L’objectif de la conférence organisée à Rome était de faire en sorte que les enfants ne subissent pas d’agressions sexuelles et aussi de savoir que faire des coupables une fois qu’ils sont connus. Mais la communauté catholique compte de nombreuses variations culturelles dans le monde, et la conférence était quasi exclusivement composée d’hommes âgés ayant fait vœu de chasteté, c’est pourquoi les avancées ne pouvaient être autres que modestes et obtenues à l’arraché, même pour un homme aussi sincère que le pape.

Certains hauts responsables catholiques semblent penser que l’épidémie de pédophilie est un phénomène occidental, uniquement dû à des homosexuels ayant infiltré la prêtrise. D’autres pensent que s’il y a un problème il est spirituel et non criminel. En d’autres termes, les prêtres pédophiles commettent un péché et non un crime. Les prêtres coupables de maltraitance sont peut-être des pécheurs, mais la question n’est pas là, car, aux yeux de tous et de la loi, ce sont des criminels. Si la hiérarchie mondiale, notamment la bureaucratie catholique de Rome, ne peut l’admettre, ces hauts responsables ne sont pas seulement des imbéciles. Ils sont aussi complices d’infractions pénales.

Autant dire qu’aujourd’hui un gouffre sépare l’Église catholique d’une part grandissante de ses fidèles. Il est trop tôt pour dire si la réunion de la semaine dernière est un succès, même si sa portée devait rester limitée. Une chose est sûre, elle constitue en un sens un immense simulacre : d’entrée de jeu, il n’était ni question de s’attaquer au cœur du problème ni de rechercher une éventuelle solution.

L’Église catholique est obsédée par l’activité sexuelle, qu’il s’agisse de la réglementer, de la limiter ou de la dénoncer. Mais elle est aussi dans le déni à propos de la sexualité. C’est par excellence l’activité qui est interdite au clergé.
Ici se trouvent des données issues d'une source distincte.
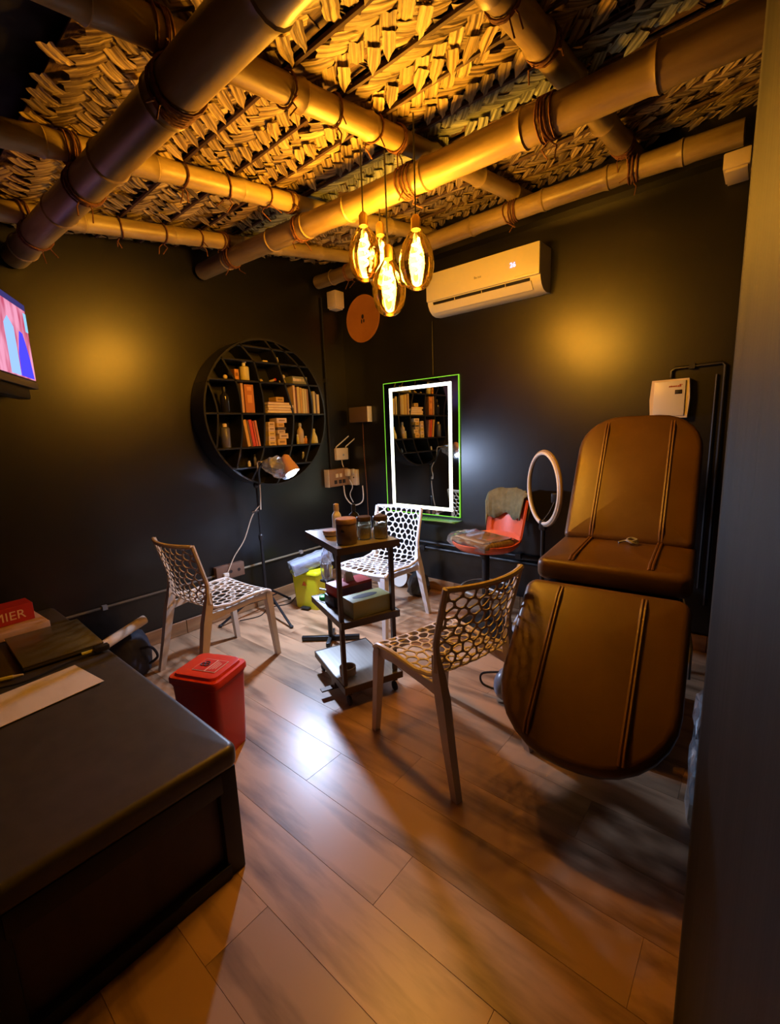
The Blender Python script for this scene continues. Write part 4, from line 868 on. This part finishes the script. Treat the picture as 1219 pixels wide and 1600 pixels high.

Or, en empêchant les prêtres d’avoir des relations sexuelles normales, l’Église laisse la porte ouverte à des relations anormales.

Dès le pontificat de Jean XXIII, au début des années 1960, la possibilité d’autoriser les prêtres à se marier a été débattue au sein de l’Église. Plus récemment, des papes comme Jean-Paul II ont mis fin à cette discussion et sont devenus encore plus doctrinaires dans leur conception de la sexualité. Ce n’est peut-être pas un hasard si bon nombre des cas de sévices sexuels commis par des prêtres ont eu lieu dans les années 1980, période où Jean-Paul II était au faîte de sa popularité et de son charisme, se sentant investi d’une mission pour changer le monde.

Jean-Paul II était un pape autoritaire, attaché à rétablir la mainmise de Rome sur ce qui était devenu à ses yeux une hiérarchie dévoyée, ayant cédé aux sirènes de la modernité. La souffrance d’enfants ne semble pas avoir figuré parmi les priorités de sa politique. Résultat, ses successeurs, Benoît XVI et François, ont payé les pots cassés.

Le jésuite argentin est un homme bon et humble, mais il ne possède pas l’envergure suffisante pour réformer l’Église. Peut-être une telle réforme est-elle impossible. Cette institution est l’une des plus anciennes du monde, et sa plus grande réussite a été de survivre, presque inchangée, pendant deux mille ans. De fait, l’une des bizarreries de l’Église est la foi inébranlable en sa propre permanence, alors même qu’elle prêche la doctrine selon laquelle seul Dieu survit.

Un jour, peut-être, son instinct de survie la persuadera de se réformer, mais ce n’est pas demain la veille. Les changements nécessaires pour surmonter cette crise – permettre aux prêtres de vivre une vie normale, cesser d’être obsédée par la vie sexuelle des gens et mettre fin à la culture de la conspiration, du secret et de l’impunité qui règne au Vatican – supposent une telle mutation que le pape et peut-être ses successeurs immédiats ne les mettront pas en œuvre. Chaque pape est prisonnier de la grande institution qu’il dirige, et François ne fait pas exception à la règle.